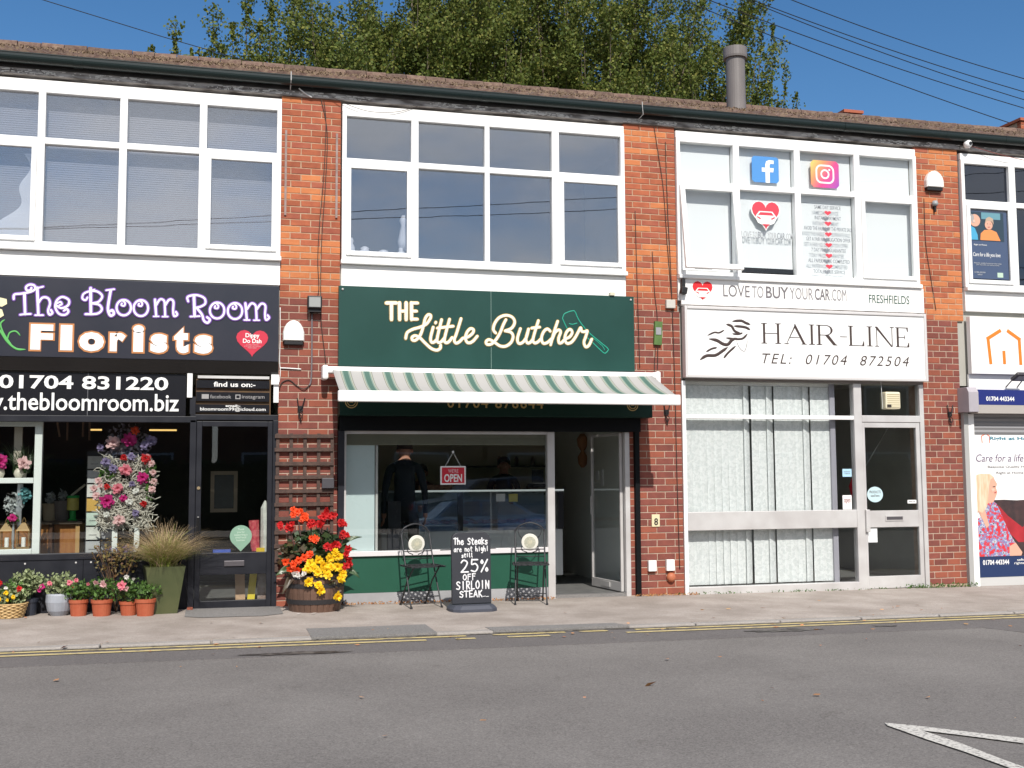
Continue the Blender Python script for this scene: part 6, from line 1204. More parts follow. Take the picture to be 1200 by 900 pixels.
def chalk_line(s_, x0, x1, z0, h, wgt, y=-.024):
    n = len(s_); w = (x1-x0)/n; D = []
    for i, ch in enumerate(s_):
        for st_ in ST.get(ch, []):
            j = random.uniform(-.004, .004); D.append((wgt, [(x0+w*(i+.08+.80*a), z0+j+h*b_+random.uniform(-.0015, .0015)) for a, b_ in st_]))
    o_ = strokes('chalk_writing', D, .0066, y, chalk, ab, flat=.15, k=3); o_.rotation_euler = (R(-3), 0, 0); return o_
chalk_line('The Steaks', -.195, .19, .700, .068, 1.05); chalk_line('are not high!', -.195, .195, .625, .052, .8); chalk_line('still', -.11, .02, .565, .04, .85)
chalk_line('25%', -.13, .20, .405, .13, 1.35); chalk_line('OFF', -.10, .05, .325, .058, .95); chalk_line('SIRLOIN', -.175, .20, .225, .082, 1.1); chalk_line('STEAK', -.14, .12, .140, .065, 1.05); chalk_line('__', .12, .19, .142, .03, .5)

# ------------------------------------------------------------------ inside the florist
MB().box(-3.19, .915, 3.2, 3.3, .03, 2.71).build('inner_wall', mat('very_dark_wall', (.035, .035, .03), .9, col2=(.06, .055, .045), scale=1.5), T)
MB().box(.80, .918, .31, 3.2, .03, 2.71).build('inner_wall', mat('mint_grey_wall', (.30, .38, .34), .8), T)
for k, (a, b_) in enumerate(((-1.56, -1.40), (-.82, -.48))): tag(MB().tube([(a, 2.45, 2.06), (b_, 2.45, 2.06)], .011, 8).build('strip_light', mat('warm_lamp', (1.0, .62, .20), .5, emit=1.3)), ['left lit strip light glimpsed at the top of the florist window', 'right lit strip light glimpsed at the top of the florist window'][k], 'strip light')
ws = thing('white_shelf_frame', 'white painted window frame used as shelving at the left of the florist window', 'shelf')
wpt = mat('white_gloss_wood', (.78, .80, .78), .4)
MB().box(-1.858, -1.782, .12, .20, .605, 2.06).build('post', wpt, ws, bevel=.004); MB().box(-2.75, -2.68, .12, .20, .605, 2.06).build('post', wpt, ws, bevel=.004)
MB().box(-2.68, -1.859, .13, .19, 2.0, 2.055).build('top_rail', wpt, ws); MB().box(-2.68, -1.859, .11, .36, 1.395, 1.452).build('shelf', wpt, ws, bevel=.004); MB().box(-2.68, -1.859, .11, .36, .605, .70).build('shelf', wpt, ws, bevel=.004)
MB().box(-2.09, -2.01, .30, .34, 1.6, 2.0).build('back_post', mat('cream_wood', (.45, .40, .33), .5), ws)
def vase_flower(label, x, y, z, h, r, mv, fl, fr_=.08, n=1, dx=0, layers=3):
    t = thing('vase_of_flowers', label, 'vase', (x, y, z)); MB().lathe([(r*.6, 0), (r, h*.4), (r*.8, h*.8), (r*.5, h*.92), (r*.6, h)], n=16).build('vase', mv, t, smooth=True)
    foliage(t, (dx, 0, h+.03), (.06, .04, .05), 60, .05, leafg)
    for k in range(n): bloom(t, (dx+random.uniform(-.03, .03)*(n > 1), -.05, h+.05+.03*k), fr_, fl, face=(R(-12), R(random.uniform(0, 90)), R(random.uniform(-15, 15))), layers=layers)
    return t
cv = mat('cream_vase', (.60, .55, .45), .4)
vase_flower('crimson peony in a vase on the upper white shelf at the left edge', -2.20, .2, 1.453, .12, .045, cv, magf, .095)
vase_flower('pale pink daisy in a white vase on the upper white shelf', -2.02, .2, 1.453, .10, .05, cv, palep, .075, dx=.05, layers=4)
gp_ = thing('spiky_plant', 'spiky green pot plant behind the pink daisy in the florist window', 'potted plant', (-2.0, .30, 1.453)); grass(gp_, 90, (0, 0, .05), .36, .26, leafd, .006, droop=.4); MB().lathe([(.04, 0), (.05, .07)], n=12).build('pot', cv, gp_)
lan = mat('brass_lantern', (.24, .15, .06), .5, metal=.3)
for k, x_ in enumerate((-2.12, -1.955)):
    t = thing('lantern', ['left of two brown lanterns on the lowest white shelf', 'right of two brown lanterns on the lowest white shelf'][k], 'lantern', (x_, .22, .70))
    MB().box(-.065, .065, -.065, .065, 0, .02).build('base', lan, t); 
    for sx_ in (-1, 1):
        for sy in (-1, 1): MB().box(sx_*.06-.006, sx_*.06+.006, sy*.06-.006, sy*.06+.006, .02, .19).build('corner_post', lan, t)
    MB().lathe([(.095, .19), (.085, .205), (.03, .27), (.015, .28)], n=4).build('roof', lan, t); MB().tube(cat_rom([(-.02, 0, .28), (0, 0, .33), (.02, 0, .28)], 4), .004, 5).build('ring', lan, t)
    MB().lathe([(.022, .02), (.022, .12)], n=12).build('candle', ink_white, t)
vase_flower('magenta flower between the two lanterns on the lowest white shelf', -2.05, .16, .70, .28, .015, mat('silver_ribbon', (.45, .46, .48), .3, metal=.5), magf, .05)
td = thing('dried_flower_bunch', 'teal and silver dried flowers hanging below the upper white shelf', 'flowers', (-1.98, .22, 1.2)); foliage(td, (.03, -.02, .07), (.06, .04, .08), 120, .05, mat('teal_petal', (.10, .28, .30), .6, island=.3)); foliage(td, (-.08, 0, -.03), (.10, .05, .14), 160, .05, mat('silver_leaf', (.40, .42, .42), .5, island=.3)); MB().tube([(-.02, 0, .19), (-.03, -.01, -.1), (-.02, 0, -.3)], [.03, .035, .02], 6).build('ribbon', MATS['silver_ribbon'], td)
cw = thing('wooden_counter', 'brown wooden counter inside the florist window', 'counter'); wdm = mat('orange_brown_wood', (.32, .12, .035), .4, col2=(.40, .17, .05), scale=5, stretch=(6, 1, 1))
MB().box(-2.9, -1.52, 1.22, 1.7, .03, .915).build('front_panel', wdm, cw); MB().box(-1.545, -1.50, 1.19, 1.72, .03, .915).build('corner_post', mat('light_wood_edge', (.50, .30, .12), .5), cw); MB().box(-2.92, -1.47, 1.16, 1.76, .916, .95).build('counter_top', mat('dark_counter_top', (.10, .07, .05), .5), cw); MB().box(-1.84, -1.78, 1.20, 1.22, .03, .915).build('panel_strip', mat('dark_wood_strip', (.09, .035, .015), .5), cw)
for (x_, lab, pr, mm) in ((-1.86, 'kraft paper wrapped pot on the florist counter', [(.07, 0), (.085, .20)], mat('kraft_paper', (.42, .33, .22), .8)), (-1.725, 'grey fibre pot on the florist counter', [(.07, 0), (.085, .06), (.105, .23)], mat('grey_fibre', (.20, .17, .16), .8))):
    t = thing('pot', lab, 'pot', (x_, 1.42, .95)); MB().lathe(pr, n=16).build('pot_body', mm, t); foliage(t, (0, 0, pr[-1][1]+.06), (.05, .04, .08), 50, .06, MATS['silver_leaf'])
wc = thing('plant_feed_tub', 'green tub with a yellow label on the florist counter', 'tub', (-1.60, 1.36, .95)); grn = mat('bright_green_plastic', (.03, .42, .08), .4)
MB().lathe([(.06, 0), (.035, .02), (.035, .11), (.055, .12)], n=16).build('foot', grn, wc); MB().lathe([(.065, .121), (.065, .26)], n=18).build('label', mat('yellow_label', (.72, .62, .15), .5), wc); MB().lathe([(.07, .261), (.07, .29)], n=18).build('lid', grn, wc); MB().tube([(-.02, 0, .29), (.13, 0, .42)], .015, 6).build('brush', mat('pale_bristle', (.55, .5, .4), .8), wc)
cr_ = thing('card_rack', 'rack of greetings cards beside the twig flower panel', 'card rack'); MB().box(-1.385, -1.05, .66, .68, .55, 1.75).build('rack_back', mat('dark_rack', (.03, .028, .03), .5), cr_)
ccol = [(.55, .54, .52), (.62, .62, .64), (.72, .70, .68), (.70, .42, .10), (.62, .74, .66), (.74, .74, .70), (.5, .5, .52)]
for k in range(7):
    z = 1.55-.158*k; c_ = MB().box(-1.372, -1.222, .62, .626, z, z+.140).build('card', mat('card_stock_%s' % 'abcdefg'[k], ccol[k], .6, col2=tuple(min(1, v*.8) for v in ccol[k]), scale=12), cr_, rot=(R(0), 0, 0))
    if k != 3: MB().box(-1.34, -1.26, .616, .619, z+.05, z+.056).build('printed_line', ink_grey, c_)
    MB().box(-1.21, -1.06, .63, .636, z, z+.140).build('card', mat('card_stock_grey', (.30, .30, .33), .6, col2=(.45, .44, .45), scale=10), cr_)
fp = thing('flower_panel', 'tall panel of white twigs with pink, red and lilac flowers in the florist window', 'flower display', (-.93, .32, .0))
for s in (-1, 1): MB().box(s*.115-.028, s*.115+.028, .0, .04, .50, .95).build('leg', wpt, fp)
tw = MB()
for k in range(950):
    x_, z_ = random.uniform(-.28, .26), .90+.75*random.random()**1.3; a = random.uniform(0, 6.28); l_ = random.uniform(.04, .11); y_ = random.uniform(-.03, .03)
    tw.tube([(x_, y_, z_), (x_+l_*.5*math.cos(a), y_-.02, z_+l_*.5*math.sin(a)), (x_+l_*math.cos(a+.4), y_+.01, z_+l_*math.sin(a+.4))], .006, 4)
tag(tw.build('twigs', mat('whitewashed_twig', (.52, .48, .42), .8, island=.25), fp), 'woven whitewashed twigs', kind='stuff')
foliage(fp, (0, .02, 1.78), (.28, .05, .28), 420, .05, mat('grey_lilac_foliage', (.20, .18, .26), .6, col2=(.32, .30, .30), scale=10, island=.4)); foliage(fp, (.25, -.03, 1.42), (.07, .04, .22), 120, .06, leafg); foliage(fp, (-.2, -.03, 1.5), (.10, .03, .06), 60, .06, leafg)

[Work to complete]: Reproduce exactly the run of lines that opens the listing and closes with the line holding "chalk_line('25%', -.13, .20, .405, .13, 1.35);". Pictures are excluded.

[Solution]:
Continue the Blender Python script for this scene: part 6, from line 1204. More parts follow. Take the picture to be 1200 by 900 pixels.
def chalk_line(s_, x0, x1, z0, h, wgt, y=-.024):
    n = len(s_); w = (x1-x0)/n; D = []
    for i, ch in enumerate(s_):
        for st_ in ST.get(ch, []):
            j = random.uniform(-.004, .004); D.append((wgt, [(x0+w*(i+.08+.80*a), z0+j+h*b_+random.uniform(-.0015, .0015)) for a, b_ in st_]))
    o_ = strokes('chalk_writing', D, .0066, y, chalk, ab, flat=.15, k=3); o_.rotation_euler = (R(-3), 0, 0); return o_
chalk_line('The Steaks', -.195, .19, .700, .068, 1.05); chalk_line('are not high!', -.195, .195, .625, .052, .8); chalk_line('still', -.11, .02, .565, .04, .85)
chalk_line('25%', -.13, .20, .405, .13, 1.35); chalk_line('OFF', -.10, .05, .325, .058, .95); chalk_line('SIRLOIN', -.175, .20, .225, .082, 1.1); chalk_line('STEAK', -.14, .12, .140, .065, 1.05); chalk_line('__', .12, .19, .142, .03, .5)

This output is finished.